Very, very limited. The more data you stuff in them, the less reliable and slower scanning becomes. A URL is about the limit of what's practically achievable. Even with that, BitPay have been complaining about the increased character length from adding the https url to download the payment request (though not escaping reduces character count by a lot and is valid).

X.509 is extremely bloated, partly due to the number of features it supports, partly due to its history but mostly due to the widespread use of RSA which generates giant keys and signatures. Of course you can get ECC certs as well, but in practice most merchants don't seem to use them yet.
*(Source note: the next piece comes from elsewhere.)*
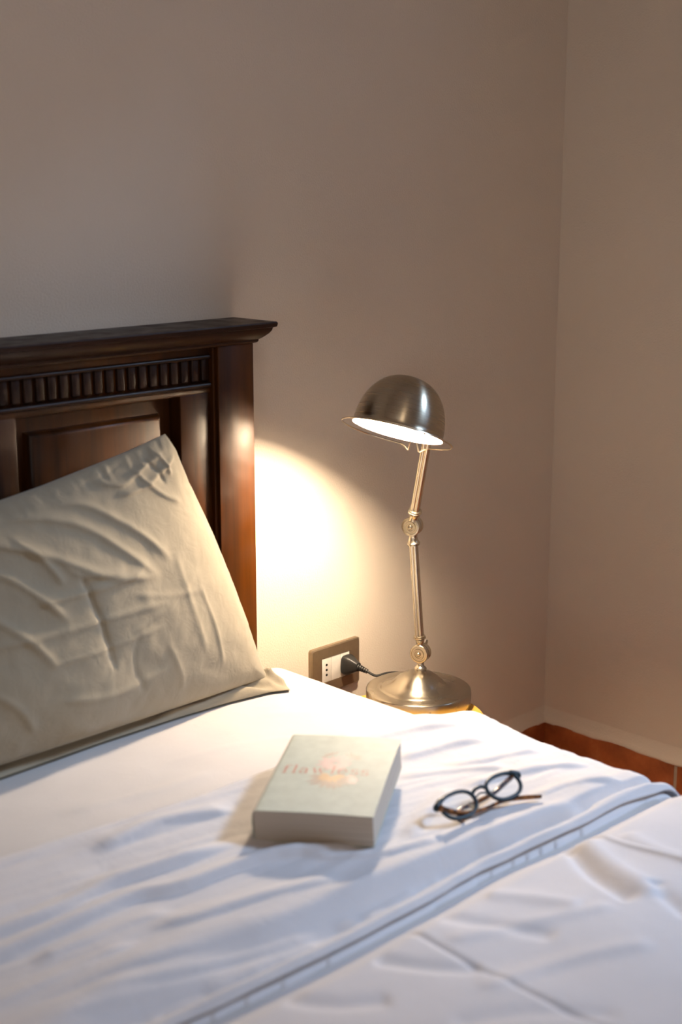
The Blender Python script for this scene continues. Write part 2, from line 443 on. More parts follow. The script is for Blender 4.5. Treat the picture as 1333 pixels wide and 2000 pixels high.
def axis2(a, c, r, da, dc, top):
    pa, dpa, pc, dpc = [], [], [], []
    if da > 0:
        for z in np.linspace(da, 0, 10)[:-1]: pa.append(a); dpa.append(r + z)
        q, w = left_fix(a, r, None, None); pa += list(q); dpa += list(w)
    if dc > 0:
        for k in range(1, 13): th = PI / 2 * k / 12; pc.append(c - r + r * math.sin(th)); dpc.append(r * (1 - math.cos(th)))
        for z in np.linspace(0, dc, 26)[1:]: pc.append(c); dpc.append(r + z)
    return np.array(pa + list(top) + pc), np.array(dpa + [0] * len(top) + dpc)
# --- bottom sheet
ZS = .545
def sheet_z(X, Y):
    Z = np.full(X.shape, ZS)
    Z += .0012 * vnoise(X * 3 + 5, Y * 7, 4) + .0005 * vnoise(X * 18, Y * 26, 5)
    Z += ridge(X, Y, [(1.00, -.37), (1.15, -.40), (1.27, -.41)], .0022, .012)
    Z += ridge(X, Y, [(1.20, -.33), (1.36, -.36), (1.46, -.42)], .0015, .010)
    Z += ridge(X, Y, [(1.45, -.28), (1.53, -.34), (1.60, -.44)], .0016, .012)
    Z += ridge(X, Y, [(.83, -.36), (.90, -.37)], .002, .006)
    return Z
px, dx = axis2(XE0, XE1, .045, .22, .22, np.concatenate([np.linspace(XE0 + .045, .75, 30)[:-1], np.linspace(.75, XE1 - .045, 170)]))
py, dy = axis2(-2.065, -.093, .045, .22, .12, np.concatenate([np.linspace(-2.02, -.62, 20)[:-1], np.linspace(-.62, -.138, 110)]))
X, Y = np.meshgrid(px, py); DX, DY = np.meshgrid(dx, dy)
Z = sheet_z(X, Y) - DX - DY
tag(grid_mesh('fitted_sheet', X, Y, np.maximum(Z, .30), M_SHEET), 'smooth white bottom sheet stretched over the mattress in front of the pillows', 'sheet')

# --- lines that shape the turned-down band
def curve(xs, ys):
    xs, ys = np.array(xs), np.array(ys)
    def f_(x_):
        # smooth interpolation
        acc = 0
        for o_ in (-.03, -.015, 0, .015, .03): acc = acc + np.interp(x_ + o_, xs, ys)
        return acc / 5
    return f_
y_nose = curve([0, .845, .99, 1.103, 1.236, 1.344, 1.455, 1.553, 1.61, 1.70], [-.46, -.487, -.500, -.518, -.523, -.516, -.500, -.506, -.530, -.56])
y_crest = curve([0, .709, .814, .928, .975, 1.062, 1.154, 1.301, 1.396, 1.5, 1.7], [-.84, -.815, -.792, -.786, -.808, -.816, -.838, -.848, -.856, -.866, -.875])
y_hem = curve([0, .795, .832, .948, 1.018, 1.114, 1.166, 1.298, 1.439, 1.55, 1.669, 1.75], [-.885, -.893, -.898, -.905, -.908, -.908, -.908, -.903, -.919, -.919, -.924, -.93])
def sstep(t): t = np.clip(t, 0, 1); return t * t * (3 - 2 * t)
def band_base(X, Y):
    yn, yc, yh = y_nose(X), y_crest(X), y_hem(X)
    t = np.clip((yn - Y) / (yn - yc), 0, 1)                      # 0 at the fold, 1 at the crest
    Z = .584 - .005 * sstep((X - 1.38) / .12) - .010 * sstep((X - 1.55) / .11) - .013 * sstep(t / .42) - .002 * t + .003 * np.exp(-((t - 1) / .09) ** 2)
    v0 = yh + .030                                                # valley floor
    u = np.clip((yc - Y) / (yc - v0), 0, 1)
    Z = Z - .030 * sstep(u) * (1 - .35 * sstep((X - 1.30) / .25))
    Z = Z + .015 * sstep((v0 - Y) / .024)
    Z = Z + .0065 * np.exp(-((Y - (yh + .014)) / .011) ** 2)
    return Z
BAND_R = [
    ([(.60, -.625), (.753, -.634), (.842, -.636), (.915, -.63), (.98, -.64), (1.10, -.653)], .0062, .017, .010),
    ([(.60, -.668), (.728, -.676), (.828, -.676), (.909, -.675), (.967, -.694), (1.10, -.715), (1.22, -.80)], .0066, .017, .010),
    ([(.93, -.558), (.973, -.556), (1.047, -.554), (1.15, -.590)], .0040, .016, .009),
    ([(.70, -.59), (.80, -.585), (.93, -.592)], .0018, .014, .010),
    ([(.875, -.739), (.928, -.759), (.99, -.772), (1.049, -.789), (1.13, -.815)], .0032, .014, .009),
    ([(.74, -.715), (.84, -.715), (.93, -.728)], .0026, .014, .009),
    ([(.62, -.755), (.75, -.752), (.86, -.752)], .0024, .014, .010),
    ([(1.12, -.735), (1.19, -.80), (1.29, -.83)], .0030, .012, .008),
    ([(1.25, -.80), (1.33, -.765), (1.42, -.735)], .0030, .014, .009),
    ([(1.465, -.679), (1.541, -.702), (1.638, -.722)], .0034, .014, .009),
    ([(1.426, -.74), (1.554, -.768), (1.648, -.809)], .0036, .014, .009),
    ([(1.47, -.832), (1.552, -.842), (1.625, -.878)], .0034, .012, .008),
    ([(1.31, -.862), (1.38, -.868), (1.45, -.872), (1.52, -.886)], .0050, .011, .008),
    ([(1.43, -.615), (1.517, -.623), (1.603, -.652)], .0034, .016, .010),
    ([(1.44, -.545), (1.53, -.56), (1.62, -.595)], .0028, .014, .009),
    ([(1.38, -.66), (1.48, -.70), (1.54, -.75)], .0022, .012, .008),
    ([(1.50, -.90), (1.59, -.905), (1.66, -.915)], .0030, .009, .007),
    ([(1.05, -.865), (1.12, -.872), (1.20, -.868)], .0025, .010, .007),
    ([(.86, -.855), (.95, -.862), (1.03, -.868)], .0016, .012, .008),
]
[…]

There's no way you can fit a cert chain into a QR code.

However, this is no big deal, because for the serverless PoS device case Alex cares about you need a backchannel to submit the transaction and refund address anyway, so Bluetooth is already useful/required. Downloading the payment request via it as well as uploading the response is not a big change and - as mentioned - already implemented by Andreas and myself some time ago.



On Thu, Mar 20, 2014 at 1:12 PM, Adam Back <adam@cypherspace.org> wrote:
Whats a sensible limit on practical/convenient QR code size?

How much of the payment protocol message size comes from use of x509?

(Just exploring what the options are).

Adam


On Thu, Mar 20, 2014 at 11:36:09AM +0100, Mike Hearn wrote:
  Encoding entire payment requests into qrcodes is definitely not the way
  to go. They can already be large when signed and we're just at the
  start of adding features.
  Finishing off and standardising the bluetooth support is the way to go
  (r=bt:mac). Andreas' app already has some support for this I believe,
  so Alex you could prototype with that, but we need to:
  1) Add an encryption/auth layer on top, because it runs over RFCOMM
  sockets. The authentication would require proof of owning the Bitcoin
  key that's in the address part of the URI (which is needed for
  backwards compat anyway).
  2) Write a BIP for it and make sure it's interoperable
  For the auth layer we could either use SSL and then just ignore the
  server certificate and require signing of the session public key with
  the Bitcoin key, which should be easy to code up but is rather heavy on
  the air, or roll a custom lightweight thing where we just do a basic
  ECDH, with the servers key being the same as the address key. But
  rolling such protocols is subtle and I guess it'd need to be reviewed
  by people familiar with such things.
  This feels like a good opportunity to grow the community - perhaps we
  can find a volunteer in the forums who enjoys crypto.